Many a visitor to Tuscany makes a pilgrimage to the picturesque walled medieval town of San Gimignano, famed for its white wine and its narrow towers. There were an astonishing 72 of these towers in the 14th century. The 13 towers that remain existed as fortified family compounds, intimately clustered in the dense urban plan. They represent the wealth, power, and conflict among the town’s ruling families, and they give the hill-topping town the look of a major metropolis in the distance, bristling with high-rises.
Probably very few of the visitors to this UNESCO World Heritage site realize the town was redesigned by the fascist state under Mussolini. D. Medina Lasansky argues this design was intended to to re-master the past to serve contemporary ideological ends.
In selectively mining the past to legitimize their rule, the Partito Nazionale Fascista is best remembered for romanità, the celebration of their version of ancient Roman history. But their mission to forge a new and distinct national identity, italianità, also put great emphasis on the medioevo, the medieval and Renaissance period.
As part of this process, “urban spaces and monuments were carefully edited for the public.” San Gimignano is Lasansky’s case study of this fascist medievalization under the influence of an increasingly racial vision of Italian culture, as Italy attempted to colonize Ethiopia in the mid-1930s. Interestingly, the Baroque period was hated by the fascists, who “hunted” it down in San Gimignano to erase all traces of it.
When Italy implemented its Nazi-inspired 1938 race laws, “the public was already comfortable with the idea of a single, pure, simple, Italian culture—rooted in medieval culture.” And historical tourism in the museum/set-piece town was key to what she calls ethnic cleansing by architecture. The redesign has “remained the operative image of the city” to this day.
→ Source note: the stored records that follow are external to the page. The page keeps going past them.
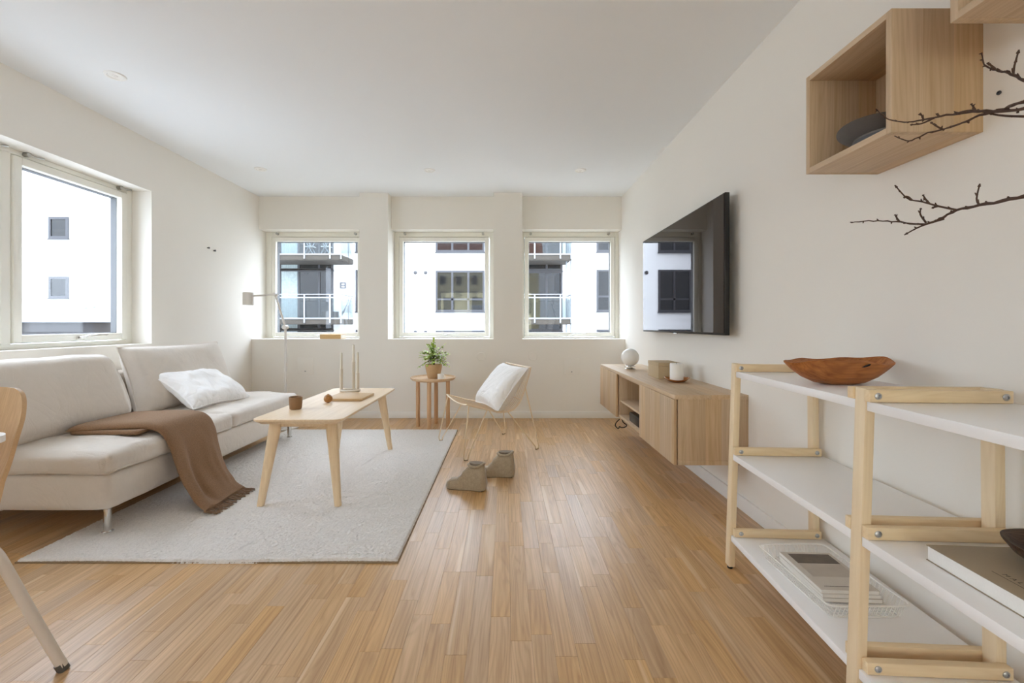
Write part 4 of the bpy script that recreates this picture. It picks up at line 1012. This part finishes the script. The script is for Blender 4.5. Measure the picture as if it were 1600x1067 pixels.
branch('middle pair of bare branches crossing in front of the lower oak wall box', [base+[(1.06, .68, 1.25)]+Q((1640, 146, .79), (1600, 158, .82), (1560, 172, .88), (1510, 175, .95), (1460, 184, 1.02), (1420, 191, 1.08), (1390, 187, 1.12), (1368, 170, 1.14)),
       [(1.105, .605, .95), (1.108, .61, 1.10), (1.05, .69, 1.24)]+Q((1640, 166, .80), (1600, 170, .83), (1540, 178, .9), (1495, 196, .97), (1450, 208, 1.03), (1420, 220, 1.07), (1398, 213, 1.09))],
       [Q((1525, 174, .93), (1521, 167, .93), (1517, 162, .93)), Q((1443, 187, 1.05), (1440, 180, 1.05), (1437, 177, 1.05)), Q((1475, 203, 1.0), (1465, 198, 1.0), (1454, 191, 1.0)), Q((1460, 184, 1.02), (1440, 193, 1.04), (1422, 195, 1.05)), Q((1600, 182, .84), (1560, 180, .88), (1520, 172, .92), (1490, 178, .96)), Q((1590, 176, .85), (1592, 170, .85)), Q((1468, 183, 1.0), (1464, 177, 1.0))], .0046)
branch('highest bare branch at the right edge above the middle branches', [base+[(1.04, .68, 1.28)]+Q((1640, 142, .78), (1600, 125, .81), (1575, 114, .85), (1552, 108, .89), (1538, 100, .91), (1534, 82, .92))],
       [Q((1583, 117, .84), (1585, 103, .84), (1592, 78, .84)), Q((1555, 108, .88), (1548, 102, .88), (1543, 98, .88))], .0044)

# ---- white dining table corner and plywood chair
dt = thing('dining_table', (-1.72, .72, 0), 'white table top edge with rounded corner at the left picture edge', 'table')
MB().prism(rrect(.46, .41, .06, 8), .720, .7365).build('tabletop', 'ttop', dt, smooth=30)
MB().lathe([(0, 0), (.26, 0), (.26, .01), (.03, .02), (.028, .70), (.12, .72), (0, .72)], n=36).build('pedestal', 'ttop', dt, smooth=40)
pcx = thing('plywood_chair', (-1.645, 1.09, 0), 'moulded plywood shell chair with beige tube legs at the white table', 'chair', rz=math.radians(-15))
# local: +y is the back, +x the right side; profile (y, z, half width, curve)
pf = [(.275, .822, .085), (.273, .812, .125), (.268, .79, .16), (.258, .745, .187), (.243, .69, .195), (.227, .63, .203), (.212, .585, .210), (.196, .548, .214), (.178, .515, .222), (.15, .488, .245), (.11, .47, .255), (.04, .457, .268), (-.06, .455, .262), (-.14, .458, .24), (-.19, .452, .20), (-.215, .44, .14)]
pfs = smooth_path([(y, z, w) for y, z, w in pf], 4)
def shell(off):
    G = []
    for i, (y, z, w) in enumerate(pfs):
        a = Vector(pfs[max(0, i-1)][:2]); b = Vector(pfs[min(len(pfs)-1, i+1)][:2]); d = (b-a).normalized(); n2 = Vector((-d.y, d.x))
        row = []
        for s in np.linspace(-1, 1, 21):
            cv = .035*s*s*(w/.22)**2
            fwd = max(0., min(1., (z-.46)/.12)); yy = y-cv*fwd; zz = z+cv*.5*(1-fwd)
            row.append((s*w, yy+n2.x*off, zz+n2.y*off))
        G.append(row)
    return G
A, B = shell(.0055), shell(-.0055)
ps = MB(); ps.grid(A); ps.grid(B); sh_ = ps.build('shell', 'ply', pcx, smooth=60)
eg = MB()
eg.grid([[r[0] for r in A], [r[0] for r in B]]); eg.grid([[r[-1] for r in A], [r[-1] for r in B]]); eg.grid([A[0], B[0]]); eg.grid([A[-1], B[-1]])
eg.build('shell_edge', 'plyedge', sh_, smooth=60)
MB().lathe([(0, .405), (.07, .405), (.075, .41), (.075, .425), (.10, .446), (0, .447)], n=28).build('hub', 'tube', pcx)
for aa in (44, 136, 224, 316):
    a = math.radians(aa); c, s_ = .922*math.cos(a), .922*math.sin(a)
    l = MB().tube(smooth_path([(0.03*c, .03*s_, .418), (.16*c, .16*s_, .418), (.235*c, .235*s_, .412), (.272*c, .272*s_, .385), (.30*c, .30*s_, .325), (.36*c, .36*s_, .17), (.424*c, .424*s_, .012)], 5), .0135, 14).build('leg', 'tube', pcx)
    MB().tube([(.418*c, .418*s_, .022), (.428*c, .428*s_, .0)], .0142, 14).build('glide', 'rubber', l)
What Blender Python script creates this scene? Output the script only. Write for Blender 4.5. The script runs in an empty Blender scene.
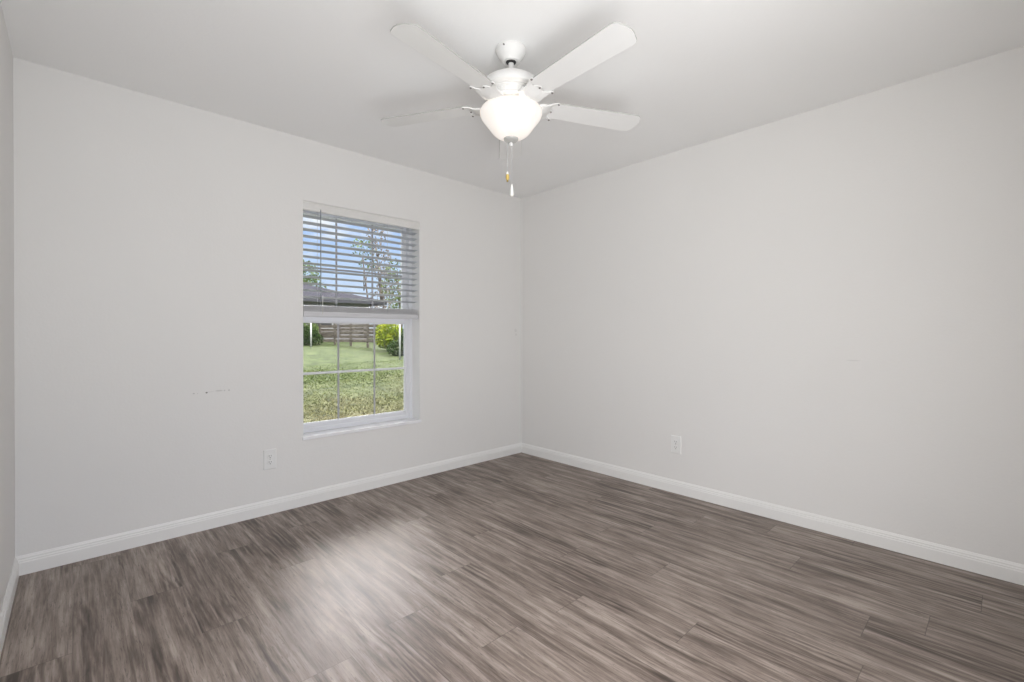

Lasansky presents a challenge to the notion of historic preservation in general by asking who is doing the preservation and why. There’s always been an aspect of politicization in such efforts, she notes, from antiquity on. She forces a more critical look at historic conceptions of the Renaissance itself, which for nearly a century now has been seen through the lens of what fascist architects and historians did to it. The title of her 2005 book, The Renaissance Perfected: Architecture, Spectacle, and Tourism in Fascist Italy (Penn State University Press) distills her thesis, and her challenge.